Mit den großen Visionen konnte man auch Wilhelm Kröll nicht kommen. Aber er hatte welche. Viele kleine davon! Die waren so eine Mischung aus Realitätsbewusstsein und der unbändigen Lust, etwas anders zu machen und einfach mal eine neue Entwicklung zu starten, um nicht stehen zu bleiben. Mit fast spitzbübischem Lächeln, getreu dem Alpha-Team-Leitspruch, „ich liebe es, wenn ein Plan funktioniert“, konnte er andere mitnehmen, ohne sie zu überrumpeln. Und trotzdem fanden viele, dass er zu viel macht und genauso viele, dass Schwalmstadt gerade alle Chancen verpasst. Beides, so hat die Zeit inzwischen gezeigt, stimmt nicht.
Das ist auch immer relativ! Aber wenn eine Stadt, die gerade mal 18 Jahre zuvor, den Untergang ihrer kulturellen „Marken“ als beschlossen ansah, weil sich Günter Strack in schönstem südhessisch als nordhessischer Regent (Ein Winter, der ein Sommer war) um Kopf und Kragen babbelte, einen Bürgermeister, der seine südhessische Heimatstadt Büdingen gefühlt nie verlassen hat und genauso sprach, tatsächlich zum Stadtoberhaupt bestimmt, dann ist das weit mehr als ein glückliches Ereignis. Und wenn diese Stadt 18 Jahre lang offensichtlich keinen anderen will als einen, der anders spricht als die gesamte Stadt, und mit seiner fast boshaft wirkenden guten Laune, so völlig gegen das nordhessische und schwälmer Gemähre anregiert, dann muss das so etwas wie Liebe sein.

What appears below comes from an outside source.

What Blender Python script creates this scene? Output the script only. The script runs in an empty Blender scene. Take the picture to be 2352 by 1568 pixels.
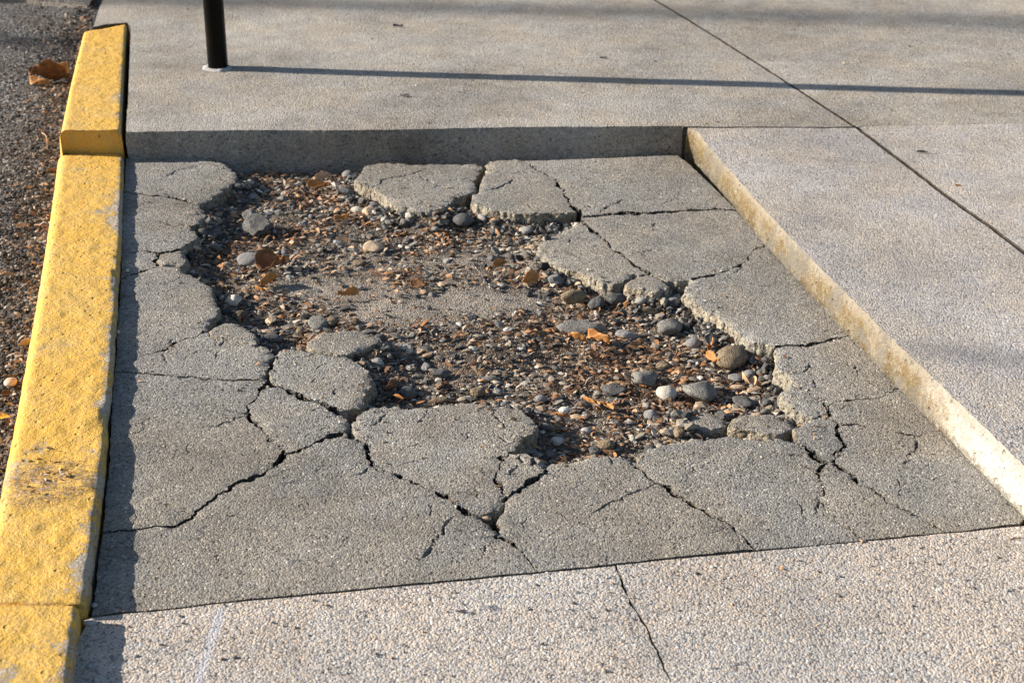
import bpy, math, random
import numpy as np
from mathutils import Vector, Matrix, Euler
from mathutils.geometry import delaunay_2d_cdt

S = bpy.context.scene
COL = S.collection
random.seed(7)
RNG = np.random.default_rng(7)

# ------------------------------------------------------------------ camera, sky, sun, exposure
FPX, PITCH, CAMH = 3500.0, math.radians(26.0), 1.18      # focal length in photo units (2352 wide)
cam_d = bpy.data.cameras.new('camera'); cam = bpy.data.objects.new('camera', cam_d); COL.objects.link(cam)
cam_d.sensor_width = 36.0; cam_d.lens = 36.0 * FPX / 2352.0
cam_d.clip_start = 0.05; cam_d.clip_end = 1500
cam.location = (0, 0, CAMH); cam.rotation_euler = (math.pi / 2 - PITCH, 0, 0)
cam_d.dof.use_dof = True; cam_d.dof.focus_distance = 2.55; cam_d.dof.aperture_fstop = 9.0
S.camera = cam

SUN_EL = math.radians(21.5); SHADOW_AZ = math.radians(-6.0)
sdir = Vector((math.cos(SHADOW_AZ) * math.cos(SUN_EL), math.sin(SHADOW_AZ) * math.cos(SUN_EL), -math.sin(SUN_EL)))
W = bpy.data.worlds.new('World'); S.world = W; W.use_nodes = True
wn = W.node_tree; wn.nodes.clear()
sky = wn.nodes.new('ShaderNodeTexSky'); sky.sky_type = 'NISHITA'; sky.sun_disc = False
sky.sun_elevation = SUN_EL
tosun = -sdir
sky.sun_rotation = math.atan2(tosun.x, tosun.y)
bg = wn.nodes.new('ShaderNodeBackground'); bg.inputs[1].default_value = 0.066
wo = wn.nodes.new('ShaderNodeOutputWorld')
wn.links.new(sky.outputs[0], bg.inputs[0]); wn.links.new(bg.outputs[0], wo.inputs[0])
sl = bpy.data.lights.new('sun', 'SUN'); sl.energy = 5.0; sl.angle = math.radians(0.5); sl.color = (1.0, 0.90, 0.77)
so = bpy.data.objects.new('sun', sl); COL.objects.link(so)
so.rotation_euler = sdir.to_track_quat('-Z', 'Y').to_euler(); so.location = (-6, 1, 5)
S.view_settings.view_transform = 'Standard'; S.view_settings.look = 'None'
S.view_settings.gamma = 1.0; S.view_settings.use_curve_mapping = False
S.view_settings.exposure = 1.05
S.render.engine = 'CYCLES'

CP, SP = math.cos(PITCH), math.sin(PITCH)
def at(x, y, z=0.0):
    u = (x - 1176) / FPX; v = (y - 784) / FPX
    dz = -SP - v * CP; t = (z - CAMH) / dz
    return (u * t, (CP - v * SP) * t)
def depth(y):                                             # metres per photo unit at an image row, on the ground
    return CAMH / (SP + (y - 784) / FPX * CP) / FPX

# ------------------------------------------------------------------ numpy noise
def _h(ix, iy, iz, s):
    n = (ix * 374761393 + iy * 668265263 + iz * 2147483647 + s * 1274126177) & 0xffffffff
    n = ((n ^ (n >> 13)) * 1274126177) & 0xffffffff
    n = n ^ (n >> 16)
    return (n & 0xffffff) / float(0xffffff) * 2 - 1
def vn(x, y, z=0.0, s=0):
    x = np.asarray(x, float); y = np.asarray(y, float); z = np.asarray(z, float) + 0 * x
    xi = np.floor(x).astype(np.int64); yi = np.floor(y).astype(np.int64); zi = np.floor(z).astype(np.int64)
    fx, fy, fz = x - xi, y - yi, z - zi
    fx = fx * fx * (3 - 2 * fx); fy = fy * fy * (3 - 2 * fy); fz = fz * fz * (3 - 2 * fz)
    r = 0
    for dx in (0, 1):
        for dy in (0, 1):
            for dz in (0, 1):
                w = (fx if dx else 1 - fx) * (fy if dy else 1 - fy) * (fz if dz else 1 - fz)
                r = r + w * _h(xi + dx, yi + dy, zi + dz, s)
    return r
def fbm(x, y, z=0.0, s=0, o=3):
    r = 0; a = 1.0; f = 1.0
    for i in range(o):
        r = r + a * vn(np.asarray(x) * f, np.asarray(y) * f, np.asarray(z) * f, s + i * 17); a *= .5; f *= 2.1
    return r

# ------------------------------------------------------------------ object helpers
def tag(o, label=None, cat=None, group=None, kind=None):
    if label: o['label'] = label
    if cat: o['category'] = cat
    if group: o['group'] = group
    if kind: o['kind'] = kind
    return o
def link(name, me, parent=None, loc=None):
    o = bpy.data.objects.new(name, me); COL.objects.link(o)
    if parent: o.parent = parent
    if loc is not None: o.location = loc
    return o
def mesh_from(name, V, F, mats, smooth=True, midx=None):
    V = np.asarray(V, np.float32)
    me = bpy.data.meshes.new(name)
    if isinstance(F, np.ndarray):
        n, k = F.shape
        me.vertices.add(len(V)); me.vertices.foreach_set('co', V.ravel())
        me.loops.add(n * k); me.loops.foreach_set('vertex_index', F.astype(np.int32).ravel())
        me.polygons.add(n); me.polygons.foreach_set('loop_start', np.arange(0, n * k, k, dtype=np.int32))
        me.update(calc_edges=True)
    else:
        me.from_pydata([tuple(map(float, v)) for v in V], [], F)
    for m in (mats if isinstance(mats, (list, tuple)) else [mats]): me.materials.append(m)
    if midx is not None: me.polygons.foreach_set('material_index', np.asarray(midx, np.int32))
    me.polygons.foreach_set('use_smooth', np.full(len(me.polygons), bool(smooth)))
    me.update(); return me

# ------------------------------------------------------------------ materials
class NB:
    def __init__(s, name):
        s.m = bpy.data.materials.new(name); s.m.use_nodes = True; s.t = s.m.node_tree
        s.t.nodes.clear()
        s.o = s.t.nodes.new('ShaderNodeOutputMaterial'); s.b = s.t.nodes.new('ShaderNodeBsdfPrincipled')
        s.t.links.new(s.b.outputs[0], s.o.inputs[0])
        s.tc = s.t.nodes.new('ShaderNodeTexCoord')
    def n(s, ty, **k):
        x = s.t.nodes.new(ty)
        for a, b in k.items(): setattr(x, a, b)
        return x
    def l(s, a, b): s.t.links.new(a, b)
    def co(s, off=(0, 0, 0), sc=(1, 1, 1), src='Object'):
        m = s.n('ShaderNodeMapping'); m.inputs['Location'].default_value = off; m.inputs['Scale'].default_value = sc
        s.l(s.tc.outputs[src], m.inputs[0]); return m.outputs[0]
    def noise(s, scale, detail=4, rough=.55, vec=None, dist=0):
        x = s.n('ShaderNodeTexNoise'); x.inputs['Scale'].default_value = scale; x.inputs['Detail'].default_value = detail
        x.inputs['Roughness'].default_value = rough; x.inputs['Distortion'].default_value = dist
        s.l(vec or s.tc.outputs['Object'], x.inputs['Vector']); return x.outputs['Fac']
    def vor(s, scale, feature='F1', vec=None, rnd=1.0):
        x = s.n('ShaderNodeTexVoronoi'); x.feature = feature; x.inputs['Scale'].default_value = scale
        x.inputs['Randomness'].default_value = rnd
        s.l(vec or s.tc.outputs['Object'], x.inputs['Vector']); return x
    def ramp(s, fac, stops, interp='LINEAR'):
        x = s.n('ShaderNodeValToRGB'); x.color_ramp.interpolation = interp
        e = x.color_ramp.elements
        while len(e) > 1: e.remove(e[-1])
        e[0].position = stops[0][0]; c = stops[0][1]; e[0].color = (*c, 1) if len(c) == 3 else c
        for p, c in stops[1:]:
            q = e.new(p); q.color = (*c, 1)
        s.l(fac, x.inputs[0]); return x.outputs[0]
    def mix(s, fac, a, b, mode='MIX'):
        x = s.n('ShaderNodeMix', data_type='RGBA', blend_type=mode)
        for v, i in ((fac, 0), (a, 6), (b, 7)):
            if isinstance(v, (int, float)): x.inputs[i].default_value = v
            elif isinstance(v, tuple): x.inputs[i].default_value = (*v, 1)
            else: s.l(v, x.inputs[i])
        return x.outputs[2]
    def math(s, op, a, b=None, c=None, clamp=False):
        x = s.n('ShaderNodeMath', operation=op); x.use_clamp = clamp
        for i, v in enumerate((a, b, c)):
            if v is None: continue
            if isinstance(v, (int, float)): x.inputs[i].default_value = v
            else: s.l(v, x.inputs[i])
        return x.outputs[0]
    def sstep(s, v, a, b):
        x = s.n('ShaderNodeMapRange'); x.interpolation_type = 'SMOOTHSTEP'
        s.l(v, x.inputs[0]); x.inputs[1].default_value = a; x.inputs[2].default_value = b
        return x.outputs[0]
    def bump(s, h, dist, strength=1.0, prev=None):
        x = s.n('ShaderNodeBump'); x.inputs['Distance'].default_value = dist; x.inputs['Strength'].default_value = strength
        s.l(h, x.inputs['Height'])
        if prev: s.l(prev, x.inputs['Normal'])
        return x.outputs[0]
    def out(s, col, rough=.9, normal=None, spec=.3):
        if isinstance(col, tuple): s.b.inputs['Base Color'].default_value = (*col, 1)
        else: s.l(col, s.b.inputs['Base Color'])
        if isinstance(rough, (int, float)): s.b.inputs['Roughness'].default_value = rough
        else: s.l(rough, s.b.inputs['Roughness'])
        s.b.inputs['Specular IOR Level'].default_value = spec
        if normal: s.l(normal, s.b.inputs['Normal'])
        return s.m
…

So ist es ihm scheinbar gelungen, dass viele in der Stadt zu bekennenden Optimisten und Zukunftsbefürwortern wurden. Das geht gerade wieder etwas verloren. Aber die Saat ist noch im Boden…
Wilhelm Kröll gehörte zu denen, in denen man sich immer verschätzt. Das schafft auch er nicht? Doch, schafft er! Wassermänner sind gelegentlich Überflieger und sie können im Falle einer Niederlage auch diese weglächeln. Ich weiß, wovon ich spreche. Der Vergleich mit Kaiser Wilhelm, nur weil er Wilhelm heißt und Souveränität zeigt, war immer etwas weit hergeholt. Den Einfluss auf die Stadtpolitik bis gestern kann man aber nicht leugnen. Von 1994 bis 2012 war er Bürgermeister der Stadt Schwalmstadt und danach gerne Berater in wichtigen Fragen für diejenigen, die einen Berater brauchten…
Ein sturer Sozi war der Wilhelm nicht, aber natürlich Sozialdemokrat. Doch einer, der sich unter allen Menschen seiner Stadt wohlgefühlt und dem man das angemerkt hat – kaiserlich eben. Bleiben wir also mal bei diesem Begriff. Kaiser sind wie Päpste. Die sind erst dann keine Herrscher mehr, wenn der einzige, der definitiv über ihnen steht, das letzte Machtwort gesprochen hat. Das hat heute Wilhelm Kröll getroffen und erst jetzt ist der Kaiser nicht mehr Kaiser. Es dürfte aber so sein, dass ein guter Rheinhesse oder Rheingauer auch bei Petrus nun beliebter werden dürfte, vielleicht aber auch die Ahle Worscht, die auch der Südhesse Kröll zu schätzen wusste. Und wenn wir alle nachkommen, werden wir dort mit guter Laune und Lebensfreude begrüßt. Auf Erden werden viele erst jetzt den Wegbereiter und gleichzeitig Bewahrer des Guten und Wichtigen erkennen, der gestern 75jährig verstorben ist. Das ist wohl immer erst so, wenn jemand geht…
„Isch mach weida“ – auf Wiedersehen Wilhelm Kröll!